日本計量新報 2015年8月9日 (3068号)5面掲載
相模原市に見る規制緩和 開店前に潰れるコンビニ
(一社)日本計量史学会理事 新井宏 |
相模原に住んで50年近くなる。町村合併によって、市制を敷いたのが1950(昭和25)年。市役所は各町村とは別に、新たに相模原台地の中央部に定められた。その近くのわが家は、地図上だけは「一等地」にある。
そもそも相模原市は陸軍の軍都で、造兵廠などを中心にして、1937(昭和12)年に都市計画がおこなわれた。市役所前通りは道路幅が40m、周辺の大路は25m、わが家の前も12m、横の小路でさえ6m巾で、隅切りも立派にある。
近くを通る16号線も、市役所近くだけ40m幅で、昔からファミレスの激戦地。10kmほどの間に約50軒あり、その多くが20台以上の駐車場を備えている。名の通ったチェーン店は必ずある。16号線に出店して営業できたら、全国展開をするのだという。
最近の大きな変化は超高層ビルの建設ラッシュである。東京都心ならいざ知らず、相模原市に18階建て以上のビルだけでも21棟もできたのである。小泉首相の規制緩和によるが、今もその流れは止まらない。
その結果、何が起きたか。便利な所と郊外の格差拡大である。高度成長期に争って買い求めたサラリーマンの住宅地は、概して相模原の「田舎」にある。それでも一戸建てに入居でき、土地の値上がりもあって、幸せを享受していた。続いて、相続税対策で急速に広まった民間アパート建設ブームも主として郊外に建てられた。
しかし駅近くに、便利な高層マンションができ始めると、郊外の民間アパートは、次々に空室化する。
相模原市の発展を支えた工場群が地方の新工場に移転し、空地化した工場跡には、超高層ビルや大型住宅団地が開発され、かつての一戸建て地域は「過疎化」していく。
地価は3分の1まで下がった。
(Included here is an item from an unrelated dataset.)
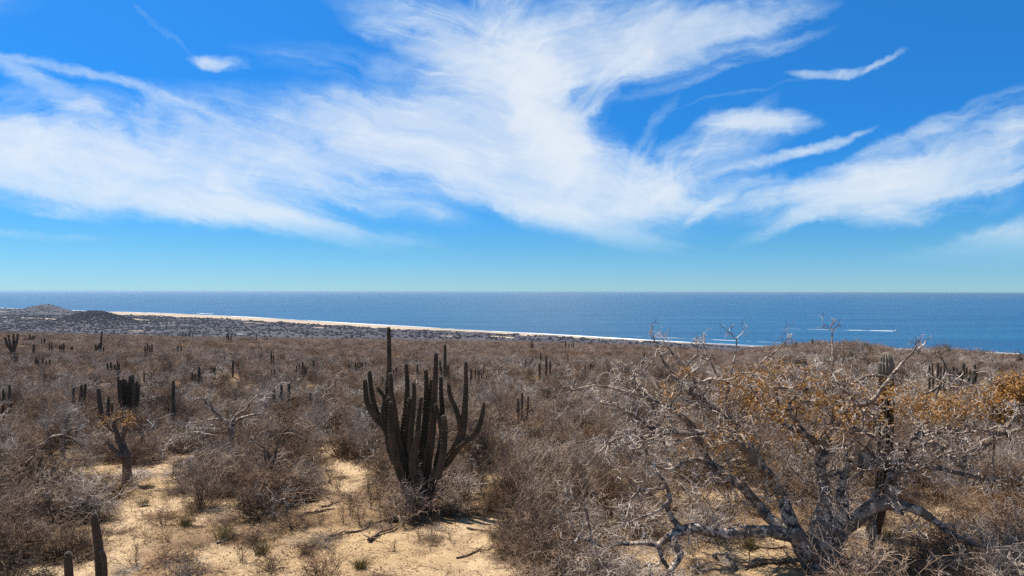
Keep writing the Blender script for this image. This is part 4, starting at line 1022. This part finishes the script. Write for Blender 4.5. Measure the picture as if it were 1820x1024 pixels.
src_low = pick_src('sprig')+pick_src('dense_rust')+pick_src('dense_grey')[:2]
ix = rn.choice(len(src_low), n, p=np.array([.2, .2, .2]+[.12, .12]+[.08, .08])); Z = Hn(X, Y)-.03
s = np.where(ix < 3, rn.uniform(.5, 1.2, n), rn.uniform(.25, .5, n)); rot = np.stack([rn.uniform(-.2, .2, n), rn.uniform(-.2, .2, n), rn.uniform(0, 6.28, n)], -1)
scatter('low_brush', 'low dry brown brush filling the ground between the near shrubs', 'brush', np.stack([X, Y, Z], -1)[kp], rot[kp], np.stack([s, s, s*.8], -1)[kp], ix[kp], src_low, M_rust)
n = 2300
Y = np.sqrt(rn.uniform(15**2, 31**2, n)); X = rn.uniform(-.8, .8, n)*Y; kp = (sandf(X, Y) > .15) & (sandf(X, Y) < .97) & (wob(X, Y, 2.3)+rn.normal(0, .5, n) > .1)
ix = rn.randint(0, len(src_low), n); Z = Hn(X, Y)-.01
s = np.where(ix < 3, rn.uniform(.3, .9, n), rn.uniform(.18, .42, n)); rot = np.stack([rn.uniform(-.1, .1, n), rn.uniform(-.1, .1, n), rn.uniform(0, 6.28, n)], -1)
scatter('twig_mats', 'flat mats of dead twigs lying on the bare sand', 'dead twigs', np.stack([X, Y, Z], -1)[kp], rot[kp], np.stack([s, s, s*.2], -1)[kp], ix[kp], src_low, M_rust)
n = 21000
Y = np.sqrt(rn.uniform(100**2, 560**2, n)); X = rn.uniform(-.88, .88, n)*Y
yc = np.interp(910+X/Y*F, CRT[:, 0], CRT[:, 1]); kp = (Y < yc+45)
Y2 = np.sqrt(rn.uniform(95**2, 240**2, 9000)); X2 = rn.uniform(-.88, .88, 9000)*Y2
X = np.concatenate([X[kp], X2]); Y = np.concatenate([Y[kp], Y2]); n = len(X); Z = Hn(X, Y)-.1
s = rn.uniform(.9, 1.7, n)*np.clip(Y/260, .95, 1.7); rot = np.stack([rn.uniform(-.1, .1, n), rn.uniform(-.1, .1, n), rn.uniform(0, 6.28, n)], -1)
hh = np.minimum(s*rn.uniform(.45, .9, n), 1.45)
scatter('distant_thorn_scrub', 'brown and grey scrub running out to the far edge of the plateau', 'scrub', np.stack([X, Y, Z], -1), rot, np.stack([s, s, hh], -1), rn.randint(0, 4, n), far_src, M_far)

# coastal plain scrub: dark low clumps as one real mesh
def coastal():
    rg = np.random.RandomState(4); V = []; Fc = []
    Y = np.concatenate([np.sqrt(rg.uniform(880**2, 2100**2, 24000)), np.sqrt(rg.uniform(2100**2, 3100**2, 7000))])
    X = rg.uniform(-.85, .62, len(Y))*Y; t = coast_t(X, Y); sf = sandf(X, Y)
    dm = np.exp(-(((X+920)/70)**2+((Y-1500)/100)**2))
    nz = wob(X, Y, 150)+wob(X+33, Y, 60)*.6
    ok = (t > 45) & (sf < .3) & ((nz+rg.normal(0, .8, len(X)) > -.4) | (dm > .2))
    ex = rg.normal(0, 1, (2, 1800)); X = np.concatenate([X[ok], -920+ex[0]*48]); Y = np.concatenate([Y[ok], 1500+ex[1]*65]); Z = Hn(X, Y)
    for x, y, z in zip(X, Y, Z):
        w = rg.uniform(.9, 2.4)*(1+y/2600); h = rg.uniform(.6, 1.9)*(1+y/3000); k = 6; b = len(V)
        for i in range(k):
            a = 6.283*i/k; r = w*rg.uniform(.7, 1.2); V.append((x+r*math.cos(a), y+r*math.sin(a), z-.6))
        for i in range(k):
            a = 6.283*(i+.3)/k; r = w*rg.uniform(.5, .95); V.append((x+r*math.cos(a), y+r*math.sin(a), z+h*rg.uniform(.4, .8)))
        V.append((x+rg.uniform(-.4, .4), y, z+h))
        for i in range(k):
            j = (i+1) % k; Fc.append((b+i, b+j, b+k+j, b+k+i)); Fc.append((b+k+i, b+k+j, b+2*k))
    me = bpy.data.meshes.new('coastal_scrub'); me.from_pydata(V, [], Fc)
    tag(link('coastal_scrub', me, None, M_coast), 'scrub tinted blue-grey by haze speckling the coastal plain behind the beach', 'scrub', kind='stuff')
coastal()

# ------------------------------------------------------------------ ground litter, grass, fallen wood
def litter():
    rg = random.Random(8); a = MB(); b = MB()
    N = 30000; rn2 = np.random.RandomState(12)
    Y = np.sqrt(rn2.uniform(11**2, 31**2, N)); X = rn2.uniform(-.82, .82, N)*Y; sf = sandf(X, Y); Z = Hn(X, Y)
    cl = wob(X, Y, 1.7)*.4+wob(X+5, Y, .8)*.35
    for x, y, z, s_, c in zip(X, Y, Z, sf, cl):
        if s_ > .45 and rg.random() > .34+.8*max(c, 0): continue
        L = rg.uniform(.06, .38)*(1.4 if rg.random() < .1 else 1); an = rg.uniform(0, 6.28); r = rg.uniform(.003, .009)
        if rg.random() < .62:
            p = Vector((x, y, z+.012)); d = Vector((math.cos(an), math.sin(an), rg.uniform(-.02, .25)))
            pts, _ = path(rg, p, d, L, 2, .2, 0); a.tube(pts, [r, r*.8, r*.4], 3, cap=False)
        else:
            for _ in range(5): b.leaf(Vector((x+rg.uniform(-.15, .15), y+rg.uniform(-.15, .15), z+rg.uniform(.005, .03))), rg.uniform(.02, .05), rg)
    tag(link('ground_sticks', a.mesh('ground_sticks', M_litter)), 'broken dry sticks strewn over the sandy ground', 'sticks', kind='stuff')
    tag(link('leaf_litter', b.mesh('leaf_litter', M_litter2)), 'fallen brown leaves and chaff lying on the ground', 'leaf litter', kind='stuff')
litter()
def tuft(px, py, s, label, n=160, seed=1):
    rg = random.Random(seed); g = ground(px, py); mb = MB()
    for _ in range(n):
        a = rg.uniform(0, 6.28); q = Vector((rg.gauss(0, .12)*s, rg.gauss(0, .1)*s, 0)); d = Vector((math.cos(a)*.5, math.sin(a)*.5, 1)).normalized()
        pts, _ = path(rg, q, d, rg.uniform(.2, .5)*s, 3, .1, -.06); mb.tube(pts, [.004, .004, .003, .001], 3, cap=False)
    o = link('grass_tuft', mb.mesh('grass_tuft', M_grass)); o.location = g; tag(o, label, 'grass tuft', 'dry grass tufts on the sand')
for i, (px, py, s, l) in enumerate(((400,960,1.2,'olive-brown grass tuft on the sand between the path and the great cactus'),(330,935,.8,'small dry grass tuft right of the sandy path'),
        (465,985,.8,'grass tuft at the left edge of the bare sandy clearing'),(880,960,.8,'grass tuft at the right edge of the sandy clearing'),(1330,975,.9,'yellowish grass tuft under the horizontal white limb'),
        (1580,960,1.0,'yellow grass tuft at the foot of the thick column cactus'),(255,900,.7,'thin grass tuft on the left side of the sandy path'),(640,1010,.7,'lone grass tuft in the middle of the bare sand'))):
    tuft(px, py, s, l, seed=40+i)
def log(a, b, r, label, seed, mat=None, k=5):
    rg = random.Random(seed); A = ground(*a); B = ground(*b); mb = MB(); pts = []; rad = []
    for i in range(k+1):
        t = i/k; p = A.lerp(B, t); p.z = H(p.x, p.y)+r*.6+rg.uniform(0, r*.8); p.x += rg.uniform(-.08, .08); p.y += rg.uniform(-.12, .12)
        pts.append(p-A); rad.append(r*(1-.55*t)*rg.uniform(.8, 1.2))
    mb.tube(pts, rad, 6)
    for _ in range(4):
        i = rg.randint(1, k-1); q, _d = path(rg, pts[i], Vector((rg.uniform(-1, 1), rg.uniform(-1, 1), rg.uniform(.1, .7))).normalized(), rg.uniform(.2, .6), 3, .3, 0)
        mb.tube(q, [rad[i]*.5, rad[i]*.35, rad[i]*.25, .003], 4)
    o = link('fallen_branch', mb.mesh('fallen_branch', mat or M_bark2)); o.location = A
    tag(o, label, 'branch', 'fallen branches on the sand')
LG = [((535,918),(592,906),.05,'dark fallen branch left of the great cactus, the farther of two in line'),((568,902),(600,894),.035,'short fallen stick behind the two dark branches'),
 ((655,965),(705,940),.06,'thick double fallen branch pointing at the foot of the great cactus'),((578,960),(612,950),.05,'short blackish log piece on the sand left of the great cactus'),
 ((612,950),(690,925),.04,'long thin fallen branch leading to the foot of the great cactus'),((810,994),(875,975),.03,'thin curved fallen stick at the right of the sandy clearing'),
 ((830,938),(885,952),.03,'thin fallen branch right of the great cactus foot'),((385,968),(428,952),.04,'pale bent fallen branch by the olive grass tuft'),
 ((300,995),(345,1000),.04,'dark broken twig heap at the bottom left of the clearing'),((840,905),(905,915),.06,'dark fallen wood in the shade right of the great cactus'),
 ((545,975),(570,968),.03,'little stick in the sand at the left of the clearing'),((690,930),(740,915),.07,'dark dead wood lying at the foot of the great cactus'),
 ((1265,990),(1310,985),.05,'pale fallen branch lying under the horizontal white limb'),((1315,1012),(1400,1000),.06,'long dark fallen branch on the golden litter under the sprawling tree'),
 ((1340,975),(1400,973),.03,'thin fallen stick beside the trunk of the sprawling tree'),((1650,960),(1705,1000),.06,'pale broken branch lying under the right limb of the sprawling tree'),
 ((1545,1012),(1590,985),.05,'pale stick among the litter right of the sprawling trunk'),((1130,1010),(1180,1000),.04,'short pale branch on the ground left of the drooping limb')]
for i, (a, b, r, l) in enumerate(LG): log(a, b, r, l, 300+i, M_bark if l.startswith(('pale', 'short pale')) else None)

# ------------------------------------------------------------------ haze
def haze():
    mb = MB(); box(mb, -110000, 110000, -7000, 112000, -106, 4.0)
    m = bpy.data.materials.new('air_haze'); m.use_nodes = True; t = NT(m.node_tree); t.n.clear()
    out = t.add('ShaderNodeOutputMaterial'); v = t.add('ShaderNodeVolumePrincipled')
    v.inputs['Color'].default_value = (.62,.84,1,1); v.inputs['Density'].default_value = 3.2e-5; v.inputs['Anisotropy'].default_value = .6
    t.l.new(v.outputs[0], out.inputs['Volume'])
    tag(link('haze', mb.mesh('haze', m)), 'thin blue sea haze over plain and sea', 'haze', kind='stuff')
haze()
print('individual shrubs', count_ind[0], 'tips', len(tips), 'horizon', project((0, 90000, SEA)), 'Ys', MY, TYd, LY)
print('tris', sum(sum(len(p.vertices)-2 for p in m.polygons) for m in bpy.data.meshes))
無秩序に開発された「田舎」が再び「田舎」に回帰している。
そもそも規制緩和とは既得権の破壊である。
理髪店は組合組織によって、3500円の料金を守っていたが、今や1000円カットの時代である。
酒類の量販店が続々誕生すると、やっていけなくなった酒屋さんは次々にコンビニに変身。酒の販売もできたから、当初は順調であった。しかし、道路脇に駐車ができない小規模コンビニからつぶれ始める。
かわって数台の駐車場を持つ中規模のコンビニが一気に広まったが、現在では、駐車場が300坪(約992m2)というのが相模原のコンビニの標準である。
小さなコンビニが一掃され、中規模のコンビニがばたばたつぶれていくなかで、大型コンビニの出店競争は熾烈である。
先日も大型コンビニが開店したばかりだというのに、その100m先に大型コンビニの工事が始まった。建物は、あっという間に出来上がったが、駐車場や出入り口の工事に手間取っていて、突貫工事のようすが見られなくなった。どうやら、予定していたコンビニに逃げられてしまったらしく、開店を前にして早くもつぶれてしまった。
このようなコンビニ出店競争は、超大型スーパーの乱立と共に、相模原から小売店を完全に一掃してしまった。何とか営業しているのは食物屋さんだけである。
わが家から500m以内に10店ほどのコンビニがあるが、かならず立派な駐車場を持っている。相模原ではコンビニとは歩いて行くところではないらしい。